# To do
Pictures excluded, reproduce exactly the lines below from the one with "Model this scene" through the one with "COL = SC.collection", both included.

__________________________________________________

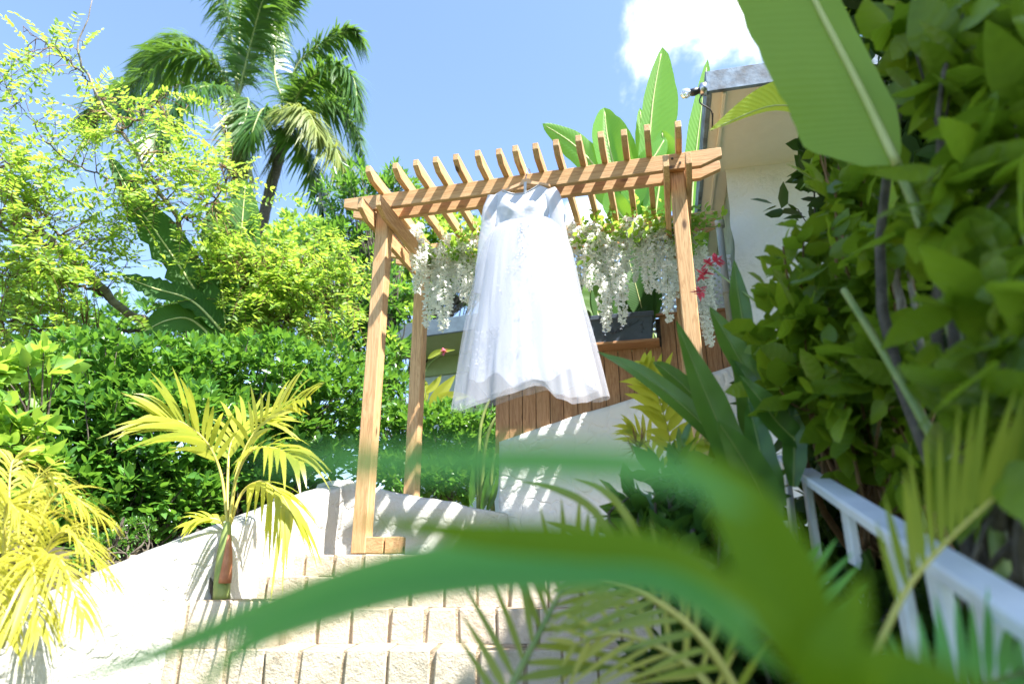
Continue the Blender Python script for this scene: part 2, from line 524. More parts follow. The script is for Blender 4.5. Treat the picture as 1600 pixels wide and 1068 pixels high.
def fabric(name, col, alpha=1.0, tf=.3, lace=0.0):
    m, t, out = newmat(name)
    tx = N(t, 'ShaderNodeTexCoord')
    p = N(t, 'ShaderNodeBsdfPrincipled'); p.inputs['Base Color'].default_value = (*col, 1)
    p.inputs['Roughness'].default_value = .7; p.inputs['Specular IOR Level'].default_value = .2
    p.inputs['Sheen Weight'].default_value = .15
    nz = noise(t, tx.outputs['Object'], 60 if lace else 25, 5, .65)
    vo = N(t, 'ShaderNodeTexVoronoi', feature='DISTANCE_TO_EDGE'); vo.inputs['Scale'].default_value = 34
    t.links.new(tx.outputs['Object'], vo.inputs['Vector'])
    h = mathn(t, 'ADD', nz, mathn(t, 'MULTIPLY', vo.outputs['Distance'], lace * 2))
    t.links.new(bump(t, h, .15 + .3 * lace, .004), p.inputs['Normal'])
    if lace:
        c2 = mixcol(t, mathn(t, 'MULTIPLY', nz, .35 * lace), col, (.62, .66, .78)); t.links.new(c2, p.inputs['Base Color'])
    tl = N(t, 'ShaderNodeBsdfTranslucent'); tl.inputs['Color'].default_value = (*col, 1)
    mx = N(t, 'ShaderNodeMixShader'); mx.inputs[0].default_value = tf
    t.links.new(p.outputs[0], mx.inputs[1]); t.links.new(tl.outputs[0], mx.inputs[2])
    if alpha < 1:
        tr = N(t, 'ShaderNodeBsdfTransparent'); m2 = N(t, 'ShaderNodeMixShader'); m2.inputs[0].default_value = alpha
        t.links.new(tr.outputs[0], m2.inputs[1]); t.links.new(mx.outputs[0], m2.inputs[2]); mx = m2
    t.links.new(mx.outputs[0], out.inputs['Surface'])
    return m

M_WOOD = woodmat('cedar_timber', (.29, .145, .06), (.50, .29, .135), (.62, .41, .22))
M_WOOD_D = woodmat('fence_timber', (.17, .078, .038), (.34, .175, .085), (.45, .26, .14))
M_HANGER = plain('hanger_wood', (.62, .36, .19), (.70, .43, .24), .45, 14)
M_WHITE = stucco('white_stucco', (.64, .635, .61), (.24, .25, .22), .25, .55, .6)
M_WHITE2 = stucco('white_flagstone_stucco', (.82, .83, .83), (.42, .44, .42), .55, .45, .5)
M_HOUSE = stucco('house_stucco', (.83, .83, .83), (.48, .50, .44), .10, .5, .6)
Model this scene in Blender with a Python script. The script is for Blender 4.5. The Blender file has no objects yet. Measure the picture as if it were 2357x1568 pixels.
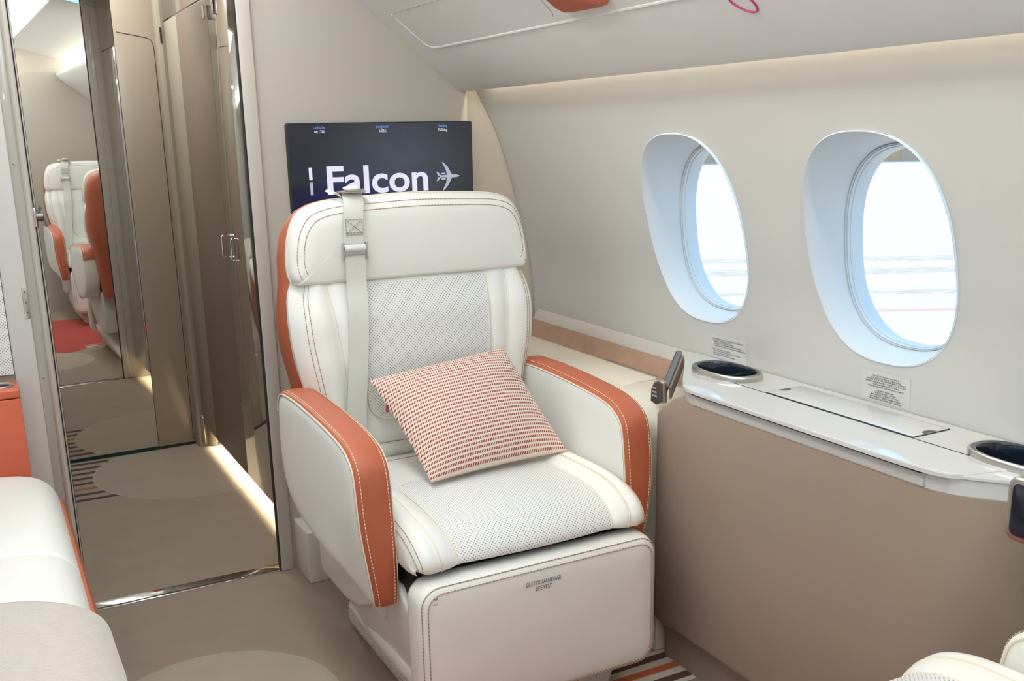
import bpy, bmesh, math, random
from mathutils import Vector, Matrix
random.seed(7)
PI = math.pi
SC = bpy.context.scene
COL = SC.collection

# ------------------------------------------------------------------ nodes
class NB:
    def __init__(s, name):
        s.m = bpy.data.materials.new(name); s.m.use_nodes = True
        s.t = s.m.node_tree; s.n = s.t.nodes; s.l = s.t.links
        s.p = s.n.get('Principled BSDF'); s.out = s.n.get('Material Output')
    def put(s, sock, v):
        if isinstance(v, bpy.types.NodeSocket): s.l.new(v, sock)
        elif v is not None: sock.default_value = v
    def math(s, op, a, b=None, c=None, clamp=False):
        n = s.n.new('ShaderNodeMath'); n.operation = op; n.use_clamp = clamp
        s.put(n.inputs[0], a)
        if b is not None: s.put(n.inputs[1], b)
        if c is not None: s.put(n.inputs[2], c)
        return n.outputs[0]
    def coord(s, kind='Object'):
        n = s.n.new('ShaderNodeTexCoord'); return n.outputs[kind]
    def sep(s, v):
        n = s.n.new('ShaderNodeSeparateXYZ'); s.l.new(v, n.inputs[0]); return n.outputs
    def comb(s, x, y, z=0.0):
        n = s.n.new('ShaderNodeCombineXYZ'); s.put(n.inputs[0], x); s.put(n.inputs[1], y); s.put(n.inputs[2], z); return n.outputs[0]
    def noise(s, v, scale, detail=3, rough=.5):
        n = s.n.new('ShaderNodeTexNoise'); s.l.new(v, n.inputs['Vector'])
        n.inputs['Scale'].default_value = scale; n.inputs['Detail'].default_value = detail
        n.inputs['Roughness'].default_value = rough; return n.outputs[0]
    def voro(s, v, scale):
        n = s.n.new('ShaderNodeTexVoronoi'); s.l.new(v, n.inputs['Vector']); n.inputs['Scale'].default_value = scale
        return n.outputs['Distance']
    def mix(s, f, a, b):
        n = s.n.new('ShaderNodeMix'); n.data_type = 'RGBA'
        s.put(n.inputs[0], f)
        for i, v in ((6, a), (7, b)):
            if isinstance(v, bpy.types.NodeSocket): s.l.new(v, n.inputs[i])
            else: n.inputs[i].default_value = (*v[:3], 1)
        return n.outputs[2]
    def scale(s, v, sc):
        n = s.n.new('ShaderNodeMapping'); s.l.new(v, n.inputs[0]); n.inputs['Scale'].default_value = sc; return n.outputs[0]
    def bump(s, h, strength, dist=.001, normal=None):
        n = s.n.new('ShaderNodeBump'); s.l.new(h, n.inputs['Height'])
        n.inputs['Strength'].default_value = strength; n.inputs['Distance'].default_value = dist
        if normal is not None: s.l.new(normal, n.inputs['Normal'])
        return n.outputs[0]
    def base(s, c):
        if isinstance(c, bpy.types.NodeSocket): s.l.new(c, s.p.inputs['Base Color'])
        else: s.p.inputs['Base Color'].default_value = (*c, 1)
    def set(s, **k):
        for a, v in k.items(): s.put(s.p.inputs[a.replace('_', ' ')], v)
        return s.m

def srgb(r, g, b):
    f = lambda c: (c/255/12.92) if c/255 <= .04045 else ((c/255+.055)/1.055)**2.4
    return (f(r), f(g), f(b))

def plain(name, c, rough=.5, var=.03, vscale=3.0, bump=0, bscale=400, metal=0, coat=0, spec=.5):
    b = NB(name); v = b.coord()
    n = b.noise(v, vscale, 3)
    b.base(b.mix(n, tuple(x*(1-var) for x in c), tuple(min(1, x*(1+var)) for x in c)))
    b.set(Roughness=rough, Metallic=metal, Coat_Weight=coat, Specular_IOR_Level=spec)
    if coat: b.p.inputs['Coat Roughness'].default_value = .03
    if bump:
        b.l.new(b.bump(b.noise(v, bscale, 2), bump, .0006), b.p.inputs['Normal'])
    return b.m

def leather(name, c, rough=.45):
    b = NB(name); v = b.coord()
    n = b.noise(v, 5, 3)
    b.base(b.mix(n, tuple(x*.97 for x in c), tuple(min(1, x*1.03) for x in c)))
    b.set(Roughness=rough, Specular_IOR_Level=.4)
    h = b.voro(v, 900)
    w = b.noise(v, 14, 3)
    nm = b.bump(h, .10, .0005)
    b.l.new(b.bump(w, .10, .004, nm), b.p.inputs['Normal'])
    return b.m

def perforated(name, c, pitch=.0078, r=.145, hole=(.24, .23, .22)):
    """leather with a diagonal lattice of punched holes, laid out in metres on the UV map"""
    b = NB(name); uv = b.sep(b.coord('UV'))
    def cell(off):
        fx = b.math('SUBTRACT', b.math('FRACT', b.math('MULTIPLY_ADD', uv[0], 1/pitch, off)), .5)
        fy = b.math('SUBTRACT', b.math('FRACT', b.math('MULTIPLY_ADD', uv[1], 1/pitch, off)), .5)
        return b.math('SQRT', b.math('ADD', b.math('MULTIPLY', fx, fx), b.math('MULTIPLY', fy, fy)))
    d = b.math('MINIMUM', cell(0.0), cell(.5))
    m = b.math('LESS_THAN', d, r)
    b.base(b.mix(m, c, hole)); b.set(Roughness=.5, Specular_IOR_Level=.35)
    b.l.new(b.bump(b.math('MINIMUM', d, .25), .3, .0012), b.p.inputs['Normal'])
    return b.m

def dashed(name, c1, c2, pitch=.0075, duty=.68):
    b = NB(name); uv = b.sep(b.coord('UV'))
    m = b.math('LESS_THAN', b.math('FRACT', b.math('MULTIPLY', uv[0], 1/pitch)), duty)
    b.base(b.mix(m, c2, c1)); b.set(Roughness=.7); return b.m

def emit(name, c, strength):
    b = NB(name); b.base((0.01, .01, .01)); b.set(Roughness=.3)
    b.p.inputs['Emission Color'].default_value = (*c, 1); b.p.inputs['Emission Strength'].default_value = strength
    return b.m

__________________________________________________

# Task answer
Model this scene in Blender with a Python script. The script is for Blender 4.5. The Blender file has no objects yet. Measure the picture as if it were 2357x1568 pixels.
import bpy, bmesh, math, random
from mathutils import Vector, Matrix
random.seed(7)
PI = math.pi
SC = bpy.context.scene
COL = SC.collection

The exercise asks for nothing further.